Land area in square miles — 3,783.31
Miles City is the County Seat of Custer County Montana. Along with its rich western history, it boasts being built at the convergence of two historic rivers: the Yellowstone and the Tongue. Beautiful downtown Riverside Park has picnic areas, baseball fields, a large freshwater swimming area – complete with ducks, and Connors Stadium. The lush park hosts antique car shows, farmers markets, guest entertainers, plays, regional and state sporting events and much more. A block from the park, Eastern Montana Fairgrounds hosts horse racing, demolition derbies, the internationally famous Bucking Horse sale and, of course, the annual fair with carnival rides, big name entertainment and fun foods aplenty. In Miles City, expect to find friendly folks in a beautiful town that graciously spans from the old west to the modern world. It’s a great place to visit, to live, or to open your business. Before all else, Miles city is a community.
When Custer County was formed, it was larger than the present state of Pennsylvania. It began shrinking in 1883 when Yellowstone County was taken out, and afterward lost pieces to Park, SweetGrass, Carbon, Rosebud, Fallon Wibaux, Prairie, Carter and Powder River. It is now the 10th in size in Montana counties.
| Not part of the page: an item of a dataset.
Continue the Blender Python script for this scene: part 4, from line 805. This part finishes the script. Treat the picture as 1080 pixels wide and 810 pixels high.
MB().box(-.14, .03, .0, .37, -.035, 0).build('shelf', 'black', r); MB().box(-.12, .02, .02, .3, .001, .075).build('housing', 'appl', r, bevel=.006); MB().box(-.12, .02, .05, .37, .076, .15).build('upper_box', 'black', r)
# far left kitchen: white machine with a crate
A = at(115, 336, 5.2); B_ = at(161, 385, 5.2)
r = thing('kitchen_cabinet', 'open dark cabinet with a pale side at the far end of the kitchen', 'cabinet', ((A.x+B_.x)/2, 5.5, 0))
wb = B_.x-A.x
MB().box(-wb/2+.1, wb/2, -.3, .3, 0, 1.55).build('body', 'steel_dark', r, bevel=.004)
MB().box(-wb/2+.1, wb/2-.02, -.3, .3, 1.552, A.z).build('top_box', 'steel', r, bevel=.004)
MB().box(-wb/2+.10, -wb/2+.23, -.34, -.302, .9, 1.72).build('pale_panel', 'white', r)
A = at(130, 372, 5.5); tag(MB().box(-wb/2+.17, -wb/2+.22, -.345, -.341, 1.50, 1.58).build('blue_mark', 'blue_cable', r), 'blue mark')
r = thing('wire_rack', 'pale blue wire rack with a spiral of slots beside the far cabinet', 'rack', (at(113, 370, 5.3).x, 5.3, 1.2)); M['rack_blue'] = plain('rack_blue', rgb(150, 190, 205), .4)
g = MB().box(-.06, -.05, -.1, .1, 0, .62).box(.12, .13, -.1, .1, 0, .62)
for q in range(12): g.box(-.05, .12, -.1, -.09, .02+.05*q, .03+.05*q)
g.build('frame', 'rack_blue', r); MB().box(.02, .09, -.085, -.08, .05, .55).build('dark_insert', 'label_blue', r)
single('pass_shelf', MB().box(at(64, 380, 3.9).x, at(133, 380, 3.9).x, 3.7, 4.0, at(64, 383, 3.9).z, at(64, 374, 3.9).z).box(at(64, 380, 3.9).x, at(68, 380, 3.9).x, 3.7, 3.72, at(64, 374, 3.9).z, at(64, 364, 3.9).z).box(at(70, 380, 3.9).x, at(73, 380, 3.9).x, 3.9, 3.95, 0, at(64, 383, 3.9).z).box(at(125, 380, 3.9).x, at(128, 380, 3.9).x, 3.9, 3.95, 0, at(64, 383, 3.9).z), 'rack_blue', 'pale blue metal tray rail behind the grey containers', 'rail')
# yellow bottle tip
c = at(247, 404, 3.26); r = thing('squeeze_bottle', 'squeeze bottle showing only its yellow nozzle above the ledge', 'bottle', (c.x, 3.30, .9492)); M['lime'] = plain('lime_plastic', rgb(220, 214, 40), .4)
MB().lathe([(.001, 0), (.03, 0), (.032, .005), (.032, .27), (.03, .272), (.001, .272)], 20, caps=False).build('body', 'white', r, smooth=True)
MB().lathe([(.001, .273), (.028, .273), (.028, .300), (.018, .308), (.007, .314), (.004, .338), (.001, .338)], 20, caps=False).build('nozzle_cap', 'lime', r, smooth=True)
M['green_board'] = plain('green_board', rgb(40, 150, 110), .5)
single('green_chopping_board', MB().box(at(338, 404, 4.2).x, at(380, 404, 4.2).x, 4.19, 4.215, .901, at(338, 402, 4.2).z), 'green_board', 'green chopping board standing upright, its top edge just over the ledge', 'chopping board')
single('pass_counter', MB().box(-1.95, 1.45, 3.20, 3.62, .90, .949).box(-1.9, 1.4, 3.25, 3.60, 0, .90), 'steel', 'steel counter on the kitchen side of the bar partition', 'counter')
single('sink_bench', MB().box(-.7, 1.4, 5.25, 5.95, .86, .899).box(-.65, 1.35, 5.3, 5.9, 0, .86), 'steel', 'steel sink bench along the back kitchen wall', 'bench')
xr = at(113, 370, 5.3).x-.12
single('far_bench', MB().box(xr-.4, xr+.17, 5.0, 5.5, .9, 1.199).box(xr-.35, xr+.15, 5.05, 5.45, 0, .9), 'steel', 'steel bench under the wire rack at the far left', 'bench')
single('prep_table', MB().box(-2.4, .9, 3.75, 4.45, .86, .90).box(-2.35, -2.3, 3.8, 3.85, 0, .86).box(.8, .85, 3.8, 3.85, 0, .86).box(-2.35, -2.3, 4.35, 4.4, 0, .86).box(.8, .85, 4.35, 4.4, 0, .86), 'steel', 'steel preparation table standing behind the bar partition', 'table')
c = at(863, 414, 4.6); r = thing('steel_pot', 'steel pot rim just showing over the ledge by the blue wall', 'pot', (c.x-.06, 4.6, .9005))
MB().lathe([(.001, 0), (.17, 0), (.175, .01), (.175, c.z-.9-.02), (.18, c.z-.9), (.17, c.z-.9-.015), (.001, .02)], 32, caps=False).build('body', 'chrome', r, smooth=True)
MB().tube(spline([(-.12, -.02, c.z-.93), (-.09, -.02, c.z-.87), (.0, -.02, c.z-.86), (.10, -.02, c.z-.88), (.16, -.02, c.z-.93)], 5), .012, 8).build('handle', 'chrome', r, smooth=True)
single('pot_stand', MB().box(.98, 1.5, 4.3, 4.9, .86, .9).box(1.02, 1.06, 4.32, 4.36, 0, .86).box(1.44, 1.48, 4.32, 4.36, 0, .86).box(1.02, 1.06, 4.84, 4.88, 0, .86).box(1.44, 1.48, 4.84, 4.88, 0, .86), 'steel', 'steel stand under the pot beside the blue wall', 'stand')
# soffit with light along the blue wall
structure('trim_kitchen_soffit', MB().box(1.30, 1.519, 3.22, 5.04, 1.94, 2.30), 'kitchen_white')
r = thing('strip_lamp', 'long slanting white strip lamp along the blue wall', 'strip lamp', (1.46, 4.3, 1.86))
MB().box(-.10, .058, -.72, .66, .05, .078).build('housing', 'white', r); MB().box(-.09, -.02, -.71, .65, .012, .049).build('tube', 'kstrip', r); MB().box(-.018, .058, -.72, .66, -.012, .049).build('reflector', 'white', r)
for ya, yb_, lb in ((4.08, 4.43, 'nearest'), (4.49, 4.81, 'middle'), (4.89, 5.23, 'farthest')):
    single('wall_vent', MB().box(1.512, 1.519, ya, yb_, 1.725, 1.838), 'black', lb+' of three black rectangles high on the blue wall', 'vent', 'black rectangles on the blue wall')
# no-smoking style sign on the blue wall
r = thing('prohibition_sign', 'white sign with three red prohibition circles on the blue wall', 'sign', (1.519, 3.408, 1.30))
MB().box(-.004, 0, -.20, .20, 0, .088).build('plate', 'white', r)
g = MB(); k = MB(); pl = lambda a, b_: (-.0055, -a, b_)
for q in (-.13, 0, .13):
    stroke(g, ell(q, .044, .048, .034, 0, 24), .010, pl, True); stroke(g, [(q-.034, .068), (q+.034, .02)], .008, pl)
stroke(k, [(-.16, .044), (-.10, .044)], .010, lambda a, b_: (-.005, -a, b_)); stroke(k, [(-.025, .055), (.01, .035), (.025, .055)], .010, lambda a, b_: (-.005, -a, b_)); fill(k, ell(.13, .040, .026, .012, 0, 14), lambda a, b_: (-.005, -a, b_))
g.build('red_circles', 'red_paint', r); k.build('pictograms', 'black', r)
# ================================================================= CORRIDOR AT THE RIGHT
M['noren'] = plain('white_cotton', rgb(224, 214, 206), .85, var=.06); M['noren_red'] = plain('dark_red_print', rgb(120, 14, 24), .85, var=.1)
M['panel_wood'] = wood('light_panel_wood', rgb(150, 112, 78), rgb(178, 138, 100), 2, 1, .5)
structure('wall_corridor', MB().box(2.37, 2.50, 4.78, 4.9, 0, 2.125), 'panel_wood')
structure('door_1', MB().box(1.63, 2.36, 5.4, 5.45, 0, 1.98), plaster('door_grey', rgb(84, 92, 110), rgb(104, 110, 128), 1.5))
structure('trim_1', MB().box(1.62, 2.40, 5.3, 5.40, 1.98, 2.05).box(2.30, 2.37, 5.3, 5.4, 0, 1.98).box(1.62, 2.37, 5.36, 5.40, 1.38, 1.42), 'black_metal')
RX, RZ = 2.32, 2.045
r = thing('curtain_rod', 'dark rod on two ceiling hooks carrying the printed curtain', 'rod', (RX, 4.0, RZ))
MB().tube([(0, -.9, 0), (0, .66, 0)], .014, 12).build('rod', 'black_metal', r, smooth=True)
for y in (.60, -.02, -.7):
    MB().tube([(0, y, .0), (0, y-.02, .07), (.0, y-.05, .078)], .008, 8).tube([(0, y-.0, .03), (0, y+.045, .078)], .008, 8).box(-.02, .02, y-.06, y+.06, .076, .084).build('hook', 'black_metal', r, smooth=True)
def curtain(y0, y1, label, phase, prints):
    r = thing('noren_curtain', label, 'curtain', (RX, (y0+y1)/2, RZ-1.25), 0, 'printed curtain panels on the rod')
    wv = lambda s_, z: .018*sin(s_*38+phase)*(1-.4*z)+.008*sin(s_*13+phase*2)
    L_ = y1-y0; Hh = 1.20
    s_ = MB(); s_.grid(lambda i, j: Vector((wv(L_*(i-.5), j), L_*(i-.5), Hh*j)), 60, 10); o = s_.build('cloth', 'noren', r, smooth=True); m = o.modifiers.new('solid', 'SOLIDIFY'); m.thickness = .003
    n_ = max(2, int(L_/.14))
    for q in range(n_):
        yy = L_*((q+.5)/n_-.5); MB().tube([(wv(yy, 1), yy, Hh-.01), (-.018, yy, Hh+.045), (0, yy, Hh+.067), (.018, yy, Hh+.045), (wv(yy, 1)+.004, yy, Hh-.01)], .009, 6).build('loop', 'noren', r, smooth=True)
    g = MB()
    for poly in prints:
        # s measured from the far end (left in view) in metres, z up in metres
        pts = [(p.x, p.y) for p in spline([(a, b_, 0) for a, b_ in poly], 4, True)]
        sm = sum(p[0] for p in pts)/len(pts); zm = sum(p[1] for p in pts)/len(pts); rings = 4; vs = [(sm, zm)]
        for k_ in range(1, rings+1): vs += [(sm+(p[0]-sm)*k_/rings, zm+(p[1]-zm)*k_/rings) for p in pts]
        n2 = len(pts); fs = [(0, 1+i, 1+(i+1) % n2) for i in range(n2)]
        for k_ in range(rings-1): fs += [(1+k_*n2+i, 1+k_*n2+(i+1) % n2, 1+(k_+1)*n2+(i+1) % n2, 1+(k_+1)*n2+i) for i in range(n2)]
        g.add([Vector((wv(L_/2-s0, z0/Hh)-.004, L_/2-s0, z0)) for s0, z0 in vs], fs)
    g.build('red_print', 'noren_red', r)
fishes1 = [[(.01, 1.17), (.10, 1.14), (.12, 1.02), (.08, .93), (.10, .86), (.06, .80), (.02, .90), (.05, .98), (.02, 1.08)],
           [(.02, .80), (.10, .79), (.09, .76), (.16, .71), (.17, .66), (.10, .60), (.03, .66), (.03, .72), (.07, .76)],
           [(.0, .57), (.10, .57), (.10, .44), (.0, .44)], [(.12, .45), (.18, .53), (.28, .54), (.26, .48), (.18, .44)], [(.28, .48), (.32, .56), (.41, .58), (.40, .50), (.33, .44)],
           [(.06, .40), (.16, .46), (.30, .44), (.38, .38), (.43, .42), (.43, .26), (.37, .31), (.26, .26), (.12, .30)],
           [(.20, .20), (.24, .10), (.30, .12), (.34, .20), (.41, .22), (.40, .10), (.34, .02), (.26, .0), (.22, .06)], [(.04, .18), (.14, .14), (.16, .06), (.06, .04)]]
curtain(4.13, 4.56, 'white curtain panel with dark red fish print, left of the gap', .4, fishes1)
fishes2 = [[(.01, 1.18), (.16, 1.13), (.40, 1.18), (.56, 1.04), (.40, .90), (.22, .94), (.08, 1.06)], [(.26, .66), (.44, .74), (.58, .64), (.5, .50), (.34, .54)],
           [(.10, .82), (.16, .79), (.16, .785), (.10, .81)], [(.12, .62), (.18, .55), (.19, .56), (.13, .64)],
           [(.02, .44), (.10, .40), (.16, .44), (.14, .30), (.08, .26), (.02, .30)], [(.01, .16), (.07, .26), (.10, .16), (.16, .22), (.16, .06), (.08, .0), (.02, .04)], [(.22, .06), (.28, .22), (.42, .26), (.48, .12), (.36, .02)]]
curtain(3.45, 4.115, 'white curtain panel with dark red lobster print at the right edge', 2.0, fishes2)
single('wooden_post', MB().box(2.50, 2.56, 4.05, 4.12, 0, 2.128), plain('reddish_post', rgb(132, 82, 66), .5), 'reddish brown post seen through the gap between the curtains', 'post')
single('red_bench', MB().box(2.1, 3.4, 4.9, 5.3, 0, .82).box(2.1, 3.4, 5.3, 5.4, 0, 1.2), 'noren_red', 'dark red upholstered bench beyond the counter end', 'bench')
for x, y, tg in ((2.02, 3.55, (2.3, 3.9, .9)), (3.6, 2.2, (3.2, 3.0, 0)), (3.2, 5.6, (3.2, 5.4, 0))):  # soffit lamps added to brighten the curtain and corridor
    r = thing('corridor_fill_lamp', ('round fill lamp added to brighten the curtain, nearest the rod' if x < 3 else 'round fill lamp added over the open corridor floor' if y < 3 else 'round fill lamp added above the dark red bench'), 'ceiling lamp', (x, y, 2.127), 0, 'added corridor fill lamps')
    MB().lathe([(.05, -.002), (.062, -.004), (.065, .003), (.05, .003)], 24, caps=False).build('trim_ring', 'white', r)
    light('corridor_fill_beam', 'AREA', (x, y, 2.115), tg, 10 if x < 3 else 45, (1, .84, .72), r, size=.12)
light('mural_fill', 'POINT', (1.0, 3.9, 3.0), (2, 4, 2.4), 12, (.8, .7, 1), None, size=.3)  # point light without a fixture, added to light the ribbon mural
Miles City is in the center of the great Yellowstone Valley of eastern Montana. Historically speaking, Miles City came into existence on the heels of the military expedition sent into the valley of the Yellowstone from Fort Leavenworth, Kansas – following the Battle of the Little Big Horn on June 25,1876, when General George A. Custer and his immediate command of five troops of the 7th Calvary were annihilated by the Sioux Indians led by Sitting Bull.
It is also interesting to know the origin of the community’s name. Colonel (later General) Nelson A. Miles, in command of six companies of the 5th Infantry stationed in the summer of 1876 at Fort Leavenworth, received orders to proceed to the valley of the Yellowstone in Montana and there to establish a cantonment from which he was to conduct a campaign designed to compel the wandering bands of Indians to return to their respective reservations.
Arriving in the early fall, Miles conferred with General Alfred H. Terry in command of the Department of the Dakotas, who was still in the field following Custer’s battle. Subsequently, he selected a site at the mouth of Tongue River on which to build the cantonment. The Army Engineers surveyed a tract of land ten miles square and established a reservation. It was just across this reservation on the east and on the south bank of the Yellowstone River that the first village was set up. A year later, when the War Department abandoned that portion of the military reservation lying east of the Tongue River, the village, figuratively speaking, moved itself, cabins and appurtenances to the present site. The new community was named “Miles City” in honor of the commanding officer at the cantonment.